◆ SUPPLIED INFORMATION
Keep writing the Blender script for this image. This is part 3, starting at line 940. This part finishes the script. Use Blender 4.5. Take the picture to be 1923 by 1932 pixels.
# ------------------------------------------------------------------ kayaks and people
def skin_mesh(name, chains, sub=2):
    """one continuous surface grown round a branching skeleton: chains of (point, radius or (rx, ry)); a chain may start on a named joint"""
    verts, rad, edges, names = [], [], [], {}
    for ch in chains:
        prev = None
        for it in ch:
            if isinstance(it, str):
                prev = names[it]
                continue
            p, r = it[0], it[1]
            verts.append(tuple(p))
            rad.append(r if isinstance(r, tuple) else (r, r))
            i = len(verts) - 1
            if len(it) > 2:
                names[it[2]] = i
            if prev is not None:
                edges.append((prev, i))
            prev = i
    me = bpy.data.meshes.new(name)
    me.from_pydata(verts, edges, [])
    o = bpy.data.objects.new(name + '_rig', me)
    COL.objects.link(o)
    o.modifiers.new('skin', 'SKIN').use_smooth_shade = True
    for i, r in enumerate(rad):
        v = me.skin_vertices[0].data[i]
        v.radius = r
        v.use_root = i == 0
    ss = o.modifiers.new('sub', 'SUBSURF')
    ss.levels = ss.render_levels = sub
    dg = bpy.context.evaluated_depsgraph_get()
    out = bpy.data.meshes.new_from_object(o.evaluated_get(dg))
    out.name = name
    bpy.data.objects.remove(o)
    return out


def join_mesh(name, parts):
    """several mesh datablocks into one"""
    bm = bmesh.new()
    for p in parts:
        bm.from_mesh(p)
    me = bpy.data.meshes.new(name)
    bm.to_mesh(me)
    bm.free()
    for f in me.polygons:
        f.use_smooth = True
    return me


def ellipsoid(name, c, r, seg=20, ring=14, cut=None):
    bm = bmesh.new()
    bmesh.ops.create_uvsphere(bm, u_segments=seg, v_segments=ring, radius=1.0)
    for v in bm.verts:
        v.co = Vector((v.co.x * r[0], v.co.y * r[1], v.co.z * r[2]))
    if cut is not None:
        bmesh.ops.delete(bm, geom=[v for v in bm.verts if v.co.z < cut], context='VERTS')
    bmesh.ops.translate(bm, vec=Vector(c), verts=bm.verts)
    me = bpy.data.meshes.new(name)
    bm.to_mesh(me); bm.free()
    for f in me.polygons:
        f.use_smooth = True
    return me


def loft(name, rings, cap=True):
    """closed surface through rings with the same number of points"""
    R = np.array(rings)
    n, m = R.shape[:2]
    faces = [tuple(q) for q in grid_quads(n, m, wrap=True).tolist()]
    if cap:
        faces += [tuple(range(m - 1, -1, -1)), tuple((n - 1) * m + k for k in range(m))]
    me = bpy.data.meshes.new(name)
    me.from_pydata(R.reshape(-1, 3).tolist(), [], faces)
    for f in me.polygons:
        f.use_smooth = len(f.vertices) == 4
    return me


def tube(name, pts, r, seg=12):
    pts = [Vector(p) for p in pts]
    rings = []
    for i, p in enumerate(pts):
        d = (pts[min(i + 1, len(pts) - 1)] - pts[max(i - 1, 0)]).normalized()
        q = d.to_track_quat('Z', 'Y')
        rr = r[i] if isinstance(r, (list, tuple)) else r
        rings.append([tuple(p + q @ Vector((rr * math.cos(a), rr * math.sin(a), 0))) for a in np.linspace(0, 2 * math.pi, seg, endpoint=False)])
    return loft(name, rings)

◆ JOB
Write out the material from the first line to the last, exactly.

◆ RESULT OF THE TASK
Keep writing the Blender script for this image. This is part 3, starting at line 940. This part finishes the script. Use Blender 4.5. Take the picture to be 1923 by 1932 pixels.
# ------------------------------------------------------------------ kayaks and people
def skin_mesh(name, chains, sub=2):
    """one continuous surface grown round a branching skeleton: chains of (point, radius or (rx, ry)); a chain may start on a named joint"""
    verts, rad, edges, names = [], [], [], {}
    for ch in chains:
        prev = None
        for it in ch:
            if isinstance(it, str):
                prev = names[it]
                continue
            p, r = it[0], it[1]
            verts.append(tuple(p))
            rad.append(r if isinstance(r, tuple) else (r, r))
            i = len(verts) - 1
            if len(it) > 2:
                names[it[2]] = i
            if prev is not None:
                edges.append((prev, i))
            prev = i
    me = bpy.data.meshes.new(name)
    me.from_pydata(verts, edges, [])
    o = bpy.data.objects.new(name + '_rig', me)
    COL.objects.link(o)
    o.modifiers.new('skin', 'SKIN').use_smooth_shade = True
    for i, r in enumerate(rad):
        v = me.skin_vertices[0].data[i]
        v.radius = r
        v.use_root = i == 0
    ss = o.modifiers.new('sub', 'SUBSURF')
    ss.levels = ss.render_levels = sub
    dg = bpy.context.evaluated_depsgraph_get()
    out = bpy.data.meshes.new_from_object(o.evaluated_get(dg))
    out.name = name
    bpy.data.objects.remove(o)
    return out


def join_mesh(name, parts):
    """several mesh datablocks into one"""
    bm = bmesh.new()
    for p in parts:
        bm.from_mesh(p)
    me = bpy.data.meshes.new(name)
    bm.to_mesh(me)
    bm.free()
    for f in me.polygons:
        f.use_smooth = True
    return me


def ellipsoid(name, c, r, seg=20, ring=14, cut=None):
    bm = bmesh.new()
    bmesh.ops.create_uvsphere(bm, u_segments=seg, v_segments=ring, radius=1.0)
    for v in bm.verts:
        v.co = Vector((v.co.x * r[0], v.co.y * r[1], v.co.z * r[2]))
    if cut is not None:
        bmesh.ops.delete(bm, geom=[v for v in bm.verts if v.co.z < cut], context='VERTS')
    bmesh.ops.translate(bm, vec=Vector(c), verts=bm.verts)
    me = bpy.data.meshes.new(name)
    bm.to_mesh(me); bm.free()
    for f in me.polygons:
        f.use_smooth = True
    return me


def loft(name, rings, cap=True):
    """closed surface through rings with the same number of points"""
    R = np.array(rings)
    n, m = R.shape[:2]
    faces = [tuple(q) for q in grid_quads(n, m, wrap=True).tolist()]
    if cap:
        faces += [tuple(range(m - 1, -1, -1)), tuple((n - 1) * m + k for k in range(m))]
    me = bpy.data.meshes.new(name)
    me.from_pydata(R.reshape(-1, 3).tolist(), [], faces)
    for f in me.polygons:
        f.use_smooth = len(f.vertices) == 4
    return me


def tube(name, pts, r, seg=12):
    pts = [Vector(p) for p in pts]
    rings = []
    for i, p in enumerate(pts):
        d = (pts[min(i + 1, len(pts) - 1)] - pts[max(i - 1, 0)]).normalized()
        q = d.to_track_quat('Z', 'Y')
        rr = r[i] if isinstance(r, (list, tuple)) else r
        rings.append([tuple(p + q @ Vector((rr * math.cos(a), rr * math.sin(a), 0))) for a in np.linspace(0, 2 * math.pi, seg, endpoint=False)])
    return loft(name, rings)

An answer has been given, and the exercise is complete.